:: Written request ::
Set down the lines from the one containing "What Blender Python" to the one containing "random.seed(7)", both lines included, exactly as they stand and with no other lines.

:: Provided information ::
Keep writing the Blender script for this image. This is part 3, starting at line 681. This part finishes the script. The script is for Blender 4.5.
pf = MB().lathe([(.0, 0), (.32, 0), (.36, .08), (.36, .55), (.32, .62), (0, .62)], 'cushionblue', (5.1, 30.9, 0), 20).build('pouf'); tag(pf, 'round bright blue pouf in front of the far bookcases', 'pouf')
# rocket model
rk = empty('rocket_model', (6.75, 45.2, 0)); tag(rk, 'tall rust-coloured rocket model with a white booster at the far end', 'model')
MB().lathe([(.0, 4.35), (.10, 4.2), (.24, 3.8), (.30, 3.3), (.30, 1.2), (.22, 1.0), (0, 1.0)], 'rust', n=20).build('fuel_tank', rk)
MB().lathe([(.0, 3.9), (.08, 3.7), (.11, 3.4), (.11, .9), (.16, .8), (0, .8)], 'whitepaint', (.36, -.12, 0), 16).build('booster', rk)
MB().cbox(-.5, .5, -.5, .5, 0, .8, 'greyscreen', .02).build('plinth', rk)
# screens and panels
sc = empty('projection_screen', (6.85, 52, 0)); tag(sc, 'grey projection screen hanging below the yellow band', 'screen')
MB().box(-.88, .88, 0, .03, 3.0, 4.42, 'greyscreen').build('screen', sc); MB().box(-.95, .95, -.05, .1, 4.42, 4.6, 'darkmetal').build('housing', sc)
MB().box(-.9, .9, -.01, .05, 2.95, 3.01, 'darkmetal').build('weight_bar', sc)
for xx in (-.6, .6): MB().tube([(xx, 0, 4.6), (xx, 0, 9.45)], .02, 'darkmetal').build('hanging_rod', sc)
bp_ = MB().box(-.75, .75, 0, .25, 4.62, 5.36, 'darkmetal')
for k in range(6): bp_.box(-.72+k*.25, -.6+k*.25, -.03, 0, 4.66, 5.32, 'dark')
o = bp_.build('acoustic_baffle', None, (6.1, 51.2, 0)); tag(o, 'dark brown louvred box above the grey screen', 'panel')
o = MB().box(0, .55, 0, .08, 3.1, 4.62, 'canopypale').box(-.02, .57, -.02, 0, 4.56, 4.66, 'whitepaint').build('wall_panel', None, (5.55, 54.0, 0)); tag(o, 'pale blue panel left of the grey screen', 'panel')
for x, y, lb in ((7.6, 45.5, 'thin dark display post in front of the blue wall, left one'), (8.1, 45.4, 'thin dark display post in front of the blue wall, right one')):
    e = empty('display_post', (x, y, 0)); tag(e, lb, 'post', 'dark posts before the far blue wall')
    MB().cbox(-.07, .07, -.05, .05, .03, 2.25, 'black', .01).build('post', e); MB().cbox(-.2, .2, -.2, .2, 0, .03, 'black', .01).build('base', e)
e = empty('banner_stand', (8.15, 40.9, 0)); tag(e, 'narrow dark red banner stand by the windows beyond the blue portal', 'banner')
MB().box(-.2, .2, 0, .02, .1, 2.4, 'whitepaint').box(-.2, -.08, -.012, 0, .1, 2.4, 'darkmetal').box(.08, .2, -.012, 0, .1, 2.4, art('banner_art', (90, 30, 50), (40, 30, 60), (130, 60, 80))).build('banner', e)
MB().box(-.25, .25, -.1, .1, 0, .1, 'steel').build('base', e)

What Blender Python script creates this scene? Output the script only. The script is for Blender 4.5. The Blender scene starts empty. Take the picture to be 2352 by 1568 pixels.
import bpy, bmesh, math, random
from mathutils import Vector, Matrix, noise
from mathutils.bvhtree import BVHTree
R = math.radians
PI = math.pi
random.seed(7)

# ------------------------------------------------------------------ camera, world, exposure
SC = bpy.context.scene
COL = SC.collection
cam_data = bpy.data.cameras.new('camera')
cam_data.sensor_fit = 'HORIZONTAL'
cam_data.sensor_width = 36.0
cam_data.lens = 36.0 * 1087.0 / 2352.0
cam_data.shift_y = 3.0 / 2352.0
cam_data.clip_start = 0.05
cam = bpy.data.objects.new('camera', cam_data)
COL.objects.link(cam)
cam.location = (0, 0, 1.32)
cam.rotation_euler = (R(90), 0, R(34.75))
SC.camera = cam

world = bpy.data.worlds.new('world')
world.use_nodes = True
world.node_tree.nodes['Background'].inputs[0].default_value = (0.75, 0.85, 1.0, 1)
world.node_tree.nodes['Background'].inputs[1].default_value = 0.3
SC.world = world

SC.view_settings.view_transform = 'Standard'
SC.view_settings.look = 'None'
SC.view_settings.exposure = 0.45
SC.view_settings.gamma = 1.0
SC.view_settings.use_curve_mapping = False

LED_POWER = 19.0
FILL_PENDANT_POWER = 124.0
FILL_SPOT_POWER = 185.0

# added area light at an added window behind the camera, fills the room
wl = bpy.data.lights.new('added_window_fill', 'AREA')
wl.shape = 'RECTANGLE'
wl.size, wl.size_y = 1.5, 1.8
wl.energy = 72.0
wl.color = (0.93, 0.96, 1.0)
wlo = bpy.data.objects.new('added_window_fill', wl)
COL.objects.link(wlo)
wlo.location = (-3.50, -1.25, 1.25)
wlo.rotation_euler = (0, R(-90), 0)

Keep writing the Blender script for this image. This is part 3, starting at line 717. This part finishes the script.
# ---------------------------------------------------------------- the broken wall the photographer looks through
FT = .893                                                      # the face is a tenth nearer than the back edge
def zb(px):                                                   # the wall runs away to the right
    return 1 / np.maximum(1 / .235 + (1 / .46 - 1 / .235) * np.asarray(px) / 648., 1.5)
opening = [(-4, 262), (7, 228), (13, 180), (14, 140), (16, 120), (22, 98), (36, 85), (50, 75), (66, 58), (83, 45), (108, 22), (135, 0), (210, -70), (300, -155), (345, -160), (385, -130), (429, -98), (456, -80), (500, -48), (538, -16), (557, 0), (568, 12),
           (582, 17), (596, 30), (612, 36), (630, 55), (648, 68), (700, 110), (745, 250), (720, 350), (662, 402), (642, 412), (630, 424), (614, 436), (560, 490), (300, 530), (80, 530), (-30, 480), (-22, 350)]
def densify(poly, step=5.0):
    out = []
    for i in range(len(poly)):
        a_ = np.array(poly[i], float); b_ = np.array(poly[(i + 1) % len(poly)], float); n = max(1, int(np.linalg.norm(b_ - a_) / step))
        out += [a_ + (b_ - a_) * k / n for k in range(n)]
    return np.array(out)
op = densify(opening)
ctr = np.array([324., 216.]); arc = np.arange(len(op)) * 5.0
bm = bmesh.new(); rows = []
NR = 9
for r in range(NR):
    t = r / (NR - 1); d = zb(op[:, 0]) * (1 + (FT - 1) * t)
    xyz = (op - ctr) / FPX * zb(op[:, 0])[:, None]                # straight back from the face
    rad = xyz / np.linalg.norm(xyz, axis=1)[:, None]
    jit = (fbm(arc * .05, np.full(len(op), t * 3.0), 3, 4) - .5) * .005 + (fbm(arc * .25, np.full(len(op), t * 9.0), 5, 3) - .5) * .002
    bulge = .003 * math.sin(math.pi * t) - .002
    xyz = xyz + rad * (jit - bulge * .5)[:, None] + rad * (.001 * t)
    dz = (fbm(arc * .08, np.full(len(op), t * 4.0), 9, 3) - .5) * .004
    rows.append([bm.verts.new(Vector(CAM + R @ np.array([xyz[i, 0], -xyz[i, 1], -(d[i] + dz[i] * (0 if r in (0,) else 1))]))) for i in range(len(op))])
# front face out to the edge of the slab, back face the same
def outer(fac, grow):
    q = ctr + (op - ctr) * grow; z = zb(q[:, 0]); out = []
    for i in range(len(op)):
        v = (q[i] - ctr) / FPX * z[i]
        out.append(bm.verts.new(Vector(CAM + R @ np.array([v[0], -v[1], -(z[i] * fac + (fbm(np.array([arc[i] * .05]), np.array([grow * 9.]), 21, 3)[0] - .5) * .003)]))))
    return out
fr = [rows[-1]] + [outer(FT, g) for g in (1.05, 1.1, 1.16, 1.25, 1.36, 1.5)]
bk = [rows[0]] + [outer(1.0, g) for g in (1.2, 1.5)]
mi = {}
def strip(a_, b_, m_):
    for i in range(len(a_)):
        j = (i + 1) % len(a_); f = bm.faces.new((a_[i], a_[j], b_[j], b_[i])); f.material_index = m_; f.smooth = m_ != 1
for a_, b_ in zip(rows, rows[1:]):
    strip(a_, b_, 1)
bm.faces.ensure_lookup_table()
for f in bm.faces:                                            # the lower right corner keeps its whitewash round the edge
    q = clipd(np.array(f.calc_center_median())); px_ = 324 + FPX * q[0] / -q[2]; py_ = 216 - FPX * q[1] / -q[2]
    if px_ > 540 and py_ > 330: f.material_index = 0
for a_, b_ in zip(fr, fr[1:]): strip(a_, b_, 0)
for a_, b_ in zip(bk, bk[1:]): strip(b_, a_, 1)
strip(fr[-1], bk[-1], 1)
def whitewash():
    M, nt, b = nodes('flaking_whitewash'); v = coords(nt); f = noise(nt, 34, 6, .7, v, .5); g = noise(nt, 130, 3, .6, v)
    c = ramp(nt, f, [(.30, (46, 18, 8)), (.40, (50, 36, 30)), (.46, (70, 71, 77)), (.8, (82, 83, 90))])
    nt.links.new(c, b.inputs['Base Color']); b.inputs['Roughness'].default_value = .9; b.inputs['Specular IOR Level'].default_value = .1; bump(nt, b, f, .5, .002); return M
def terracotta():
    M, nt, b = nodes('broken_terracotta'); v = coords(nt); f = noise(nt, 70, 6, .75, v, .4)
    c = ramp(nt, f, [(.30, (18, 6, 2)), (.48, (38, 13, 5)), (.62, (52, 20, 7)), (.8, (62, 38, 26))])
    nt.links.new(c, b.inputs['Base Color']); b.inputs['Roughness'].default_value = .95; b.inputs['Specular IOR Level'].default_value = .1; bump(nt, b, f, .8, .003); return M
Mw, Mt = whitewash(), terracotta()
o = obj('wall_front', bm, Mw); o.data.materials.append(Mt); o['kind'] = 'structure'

:: Exercise answer ::
What Blender Python script creates this scene? Output the script only. The script is for Blender 4.5. The Blender scene starts empty. Take the picture to be 2352 by 1568 pixels.
import bpy, bmesh, math, random
from mathutils import Vector, Matrix, noise
from mathutils.bvhtree import BVHTree
R = math.radians
PI = math.pi
random.seed(7)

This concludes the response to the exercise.